In fact, although pro-life advocates have put billboards up in urban neighborhoods, urging people in those neighborhoods to refrain from having abortions, it seems that these same advocates, once the babies in these neighborhoods are born into poverty and despair, pretty much ignore them.

Children who live in poverty, who are born in poverty, depend on the government for basic services, like food and health care. Children born into poverty have a higher chance of ending up in prison, because the schools in their neighborhoods are so bad and they end up giving up and dropping out of school.

According to the Children’s Defense Fund, a “cradle to prison” pipeline exists because children born into poverty – yet very much alive – suffer from abject poverty, inadequate health care, gaps in childhood development, disparate educational opportunities, “intolerable abuse and neglect,”  “unmet mental and emotional problems, rampant substance abuse,” and involvement in an overburdened , ineffective juvenile justice system, a system which looks at these children as a drain on society.

These children, very much alive, are despised once they come out of the womb.

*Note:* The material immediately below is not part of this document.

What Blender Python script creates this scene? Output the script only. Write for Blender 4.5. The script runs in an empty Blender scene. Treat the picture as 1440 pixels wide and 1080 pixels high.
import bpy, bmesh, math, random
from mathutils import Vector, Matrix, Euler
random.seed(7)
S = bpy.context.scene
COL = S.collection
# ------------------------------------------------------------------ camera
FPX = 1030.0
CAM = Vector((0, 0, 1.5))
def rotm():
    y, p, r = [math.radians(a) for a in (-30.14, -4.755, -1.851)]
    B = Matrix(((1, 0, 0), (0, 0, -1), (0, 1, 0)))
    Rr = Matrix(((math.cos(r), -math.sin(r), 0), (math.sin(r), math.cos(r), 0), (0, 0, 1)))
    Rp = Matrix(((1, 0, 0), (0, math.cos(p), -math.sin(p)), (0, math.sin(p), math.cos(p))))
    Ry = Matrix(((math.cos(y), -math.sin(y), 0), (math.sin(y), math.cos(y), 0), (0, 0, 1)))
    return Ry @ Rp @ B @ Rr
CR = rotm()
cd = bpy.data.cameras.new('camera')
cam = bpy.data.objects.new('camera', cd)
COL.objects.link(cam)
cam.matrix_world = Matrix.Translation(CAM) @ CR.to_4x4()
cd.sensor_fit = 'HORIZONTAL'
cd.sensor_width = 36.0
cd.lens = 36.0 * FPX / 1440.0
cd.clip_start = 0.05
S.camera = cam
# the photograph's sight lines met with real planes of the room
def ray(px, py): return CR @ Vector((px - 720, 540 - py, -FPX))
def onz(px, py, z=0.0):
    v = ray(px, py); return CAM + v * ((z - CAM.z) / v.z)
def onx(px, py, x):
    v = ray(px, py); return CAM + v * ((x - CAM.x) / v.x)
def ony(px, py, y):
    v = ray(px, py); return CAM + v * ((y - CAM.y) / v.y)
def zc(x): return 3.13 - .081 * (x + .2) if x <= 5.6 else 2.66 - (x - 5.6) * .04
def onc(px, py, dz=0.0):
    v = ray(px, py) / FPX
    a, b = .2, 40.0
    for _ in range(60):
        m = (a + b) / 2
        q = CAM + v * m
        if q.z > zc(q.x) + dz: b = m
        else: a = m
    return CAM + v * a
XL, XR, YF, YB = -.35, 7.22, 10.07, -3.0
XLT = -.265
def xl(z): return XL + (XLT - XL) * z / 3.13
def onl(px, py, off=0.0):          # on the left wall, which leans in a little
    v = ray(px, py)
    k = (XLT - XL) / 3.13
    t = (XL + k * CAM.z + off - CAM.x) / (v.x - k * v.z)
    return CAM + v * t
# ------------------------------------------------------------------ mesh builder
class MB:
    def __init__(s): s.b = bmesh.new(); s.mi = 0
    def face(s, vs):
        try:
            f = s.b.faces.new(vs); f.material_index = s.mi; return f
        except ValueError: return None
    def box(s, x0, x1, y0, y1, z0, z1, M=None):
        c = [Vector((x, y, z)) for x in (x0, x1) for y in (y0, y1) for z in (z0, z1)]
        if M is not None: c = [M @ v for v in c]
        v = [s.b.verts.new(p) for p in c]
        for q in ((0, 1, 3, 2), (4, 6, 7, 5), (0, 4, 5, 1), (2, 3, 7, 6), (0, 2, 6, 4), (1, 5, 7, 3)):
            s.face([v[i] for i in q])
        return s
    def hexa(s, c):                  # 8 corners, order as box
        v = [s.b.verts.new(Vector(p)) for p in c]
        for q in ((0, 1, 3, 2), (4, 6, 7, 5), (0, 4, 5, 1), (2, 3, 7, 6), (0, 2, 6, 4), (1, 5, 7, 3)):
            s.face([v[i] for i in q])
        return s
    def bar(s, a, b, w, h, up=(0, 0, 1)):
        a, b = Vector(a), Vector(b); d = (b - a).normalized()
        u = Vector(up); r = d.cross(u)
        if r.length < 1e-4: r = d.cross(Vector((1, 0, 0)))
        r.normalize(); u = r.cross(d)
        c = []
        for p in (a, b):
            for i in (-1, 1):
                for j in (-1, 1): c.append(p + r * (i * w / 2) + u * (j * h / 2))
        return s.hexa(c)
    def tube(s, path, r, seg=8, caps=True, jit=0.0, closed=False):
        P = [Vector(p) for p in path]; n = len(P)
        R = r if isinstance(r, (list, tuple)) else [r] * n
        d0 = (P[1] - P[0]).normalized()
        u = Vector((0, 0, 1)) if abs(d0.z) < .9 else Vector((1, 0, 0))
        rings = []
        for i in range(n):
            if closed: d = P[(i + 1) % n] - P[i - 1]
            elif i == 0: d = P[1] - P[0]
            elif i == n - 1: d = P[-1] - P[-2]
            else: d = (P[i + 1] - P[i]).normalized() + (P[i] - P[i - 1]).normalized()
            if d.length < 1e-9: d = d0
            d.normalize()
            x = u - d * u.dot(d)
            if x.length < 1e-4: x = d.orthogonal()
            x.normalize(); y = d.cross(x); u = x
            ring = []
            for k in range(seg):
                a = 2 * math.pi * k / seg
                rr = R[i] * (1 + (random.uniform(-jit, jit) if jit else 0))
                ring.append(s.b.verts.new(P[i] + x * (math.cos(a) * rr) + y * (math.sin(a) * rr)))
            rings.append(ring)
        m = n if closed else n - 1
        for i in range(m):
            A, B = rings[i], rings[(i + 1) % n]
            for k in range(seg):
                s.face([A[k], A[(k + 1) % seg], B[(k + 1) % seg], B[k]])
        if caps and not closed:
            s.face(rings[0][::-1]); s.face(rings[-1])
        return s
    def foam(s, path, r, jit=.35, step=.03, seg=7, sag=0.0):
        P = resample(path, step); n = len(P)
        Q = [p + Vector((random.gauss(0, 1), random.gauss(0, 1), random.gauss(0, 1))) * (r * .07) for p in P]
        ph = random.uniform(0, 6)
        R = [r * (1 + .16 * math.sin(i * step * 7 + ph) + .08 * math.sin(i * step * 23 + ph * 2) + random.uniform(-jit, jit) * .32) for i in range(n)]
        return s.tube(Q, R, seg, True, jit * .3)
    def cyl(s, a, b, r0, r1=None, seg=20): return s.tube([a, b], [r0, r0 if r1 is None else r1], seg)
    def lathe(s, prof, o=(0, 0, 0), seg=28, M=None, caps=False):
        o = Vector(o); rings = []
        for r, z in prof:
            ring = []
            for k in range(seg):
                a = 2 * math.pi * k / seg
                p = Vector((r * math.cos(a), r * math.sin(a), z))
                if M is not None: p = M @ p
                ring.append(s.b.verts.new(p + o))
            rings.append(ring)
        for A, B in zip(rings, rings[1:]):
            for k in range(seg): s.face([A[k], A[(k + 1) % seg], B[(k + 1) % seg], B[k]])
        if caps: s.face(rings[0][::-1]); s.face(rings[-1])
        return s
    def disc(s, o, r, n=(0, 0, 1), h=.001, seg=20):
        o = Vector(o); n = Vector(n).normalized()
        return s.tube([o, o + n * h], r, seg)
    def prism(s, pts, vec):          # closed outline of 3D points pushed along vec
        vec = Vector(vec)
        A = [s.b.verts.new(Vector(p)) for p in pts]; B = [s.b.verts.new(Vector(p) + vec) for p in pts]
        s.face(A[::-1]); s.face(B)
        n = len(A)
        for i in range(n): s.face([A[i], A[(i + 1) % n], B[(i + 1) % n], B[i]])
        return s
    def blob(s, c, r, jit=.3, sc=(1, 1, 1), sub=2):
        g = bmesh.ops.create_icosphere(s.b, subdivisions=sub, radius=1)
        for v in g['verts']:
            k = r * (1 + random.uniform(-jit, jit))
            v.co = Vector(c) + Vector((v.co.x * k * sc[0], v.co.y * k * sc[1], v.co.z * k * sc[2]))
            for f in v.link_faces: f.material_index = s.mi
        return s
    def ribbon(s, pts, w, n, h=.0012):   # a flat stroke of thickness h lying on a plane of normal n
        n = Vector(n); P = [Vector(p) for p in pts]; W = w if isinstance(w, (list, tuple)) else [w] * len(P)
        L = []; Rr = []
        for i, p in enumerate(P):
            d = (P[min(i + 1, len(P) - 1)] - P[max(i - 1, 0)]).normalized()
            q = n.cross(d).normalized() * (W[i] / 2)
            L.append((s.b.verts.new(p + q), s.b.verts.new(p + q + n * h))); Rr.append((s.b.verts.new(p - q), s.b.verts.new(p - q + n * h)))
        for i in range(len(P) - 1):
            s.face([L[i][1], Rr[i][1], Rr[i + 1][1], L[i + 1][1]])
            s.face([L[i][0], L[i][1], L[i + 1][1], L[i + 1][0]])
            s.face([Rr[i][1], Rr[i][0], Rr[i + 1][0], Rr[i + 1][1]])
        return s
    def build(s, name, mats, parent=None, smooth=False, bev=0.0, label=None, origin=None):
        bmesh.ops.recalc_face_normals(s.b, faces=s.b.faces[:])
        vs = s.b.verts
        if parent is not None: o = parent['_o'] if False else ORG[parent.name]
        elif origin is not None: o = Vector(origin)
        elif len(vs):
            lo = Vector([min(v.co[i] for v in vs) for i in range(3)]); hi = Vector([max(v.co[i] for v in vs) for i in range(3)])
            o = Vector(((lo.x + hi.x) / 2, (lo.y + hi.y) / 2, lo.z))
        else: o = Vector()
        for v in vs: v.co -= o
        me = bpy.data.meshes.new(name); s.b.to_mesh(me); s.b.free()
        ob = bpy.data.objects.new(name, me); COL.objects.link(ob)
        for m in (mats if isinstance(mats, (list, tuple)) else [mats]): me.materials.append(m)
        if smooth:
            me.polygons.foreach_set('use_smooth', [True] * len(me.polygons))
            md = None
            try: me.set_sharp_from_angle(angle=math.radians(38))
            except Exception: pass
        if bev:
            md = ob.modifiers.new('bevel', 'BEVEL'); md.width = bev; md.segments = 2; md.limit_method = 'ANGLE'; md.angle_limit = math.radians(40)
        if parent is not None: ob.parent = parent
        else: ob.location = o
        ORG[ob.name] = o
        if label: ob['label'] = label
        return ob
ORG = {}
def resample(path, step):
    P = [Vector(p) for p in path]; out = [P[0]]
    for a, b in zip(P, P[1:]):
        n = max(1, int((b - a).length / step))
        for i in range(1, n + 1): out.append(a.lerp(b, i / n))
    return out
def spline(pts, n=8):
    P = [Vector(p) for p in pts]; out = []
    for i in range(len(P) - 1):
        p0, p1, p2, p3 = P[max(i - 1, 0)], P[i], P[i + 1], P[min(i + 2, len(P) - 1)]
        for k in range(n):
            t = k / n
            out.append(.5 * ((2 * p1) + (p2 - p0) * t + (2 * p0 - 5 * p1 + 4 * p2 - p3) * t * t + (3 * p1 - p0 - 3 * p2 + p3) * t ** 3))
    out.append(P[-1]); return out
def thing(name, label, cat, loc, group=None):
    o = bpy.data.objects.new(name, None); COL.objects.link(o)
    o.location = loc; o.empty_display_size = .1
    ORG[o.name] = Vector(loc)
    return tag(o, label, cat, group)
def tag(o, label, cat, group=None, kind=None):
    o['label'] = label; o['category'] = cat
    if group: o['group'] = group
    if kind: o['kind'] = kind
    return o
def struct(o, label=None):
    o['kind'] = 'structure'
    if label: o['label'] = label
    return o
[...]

As a fetus, a poor child is cherished; the heartbeat of the fetus is used in commercial and religious attempts to get people to oppose abortion. Yet, there is no such drumbeat for these children, and for the things they need once they are born in order to have valuable and viable lives, once they are born.

There is something very wrong with this reality.

Martin Buber, a Jewish theologian and Zionist, wrote a powerful book, I and Thou, where he described how we as human beings objectify other human beings, presumably to protect ourselves, our thoughts, and our beliefs.

He believed that part of the problem in Israel was the inability and unwillingness of Jewish people to treat Arabs as fellow human beings, “it” as opposed to “thou.” An “it” has no feelings; it is an object, devoid of even the need for another human being to invest caring and compassion into. A “thou,” on the other hand, is a “fellow human being,” one with which one can develop an empathic relationship, based on the understanding that this “thou” has needs and feelings equal to that of the person doing the evaluating.

“I-it” relationships have made it possible for sexism, racism, homophobia, discrimination against the aged …to flourish. When we as humans do not see another human as human, we feel nothing about what we may or may not do to affirm that person’s worth and need to meet their needs.

That’s the feeling I get that the pro-life proponents carry with them. The poor are precious so long as they are in the womb. Once out, they are a bane to society, unworthy of anyone’s time or concern.

If the pro-life people would advocate as hard for quality education for poor children as they do for more affluent children, or push for legislation or some other source to provide for quality health care for these children, I wouldn’t care about their concern and love for the unborn fetus. Poor children do not ask to be born, and they are not responsible for their conditions. It is so hypocritical and sad for a civilized society to have such a narrow definition and appreciation for life.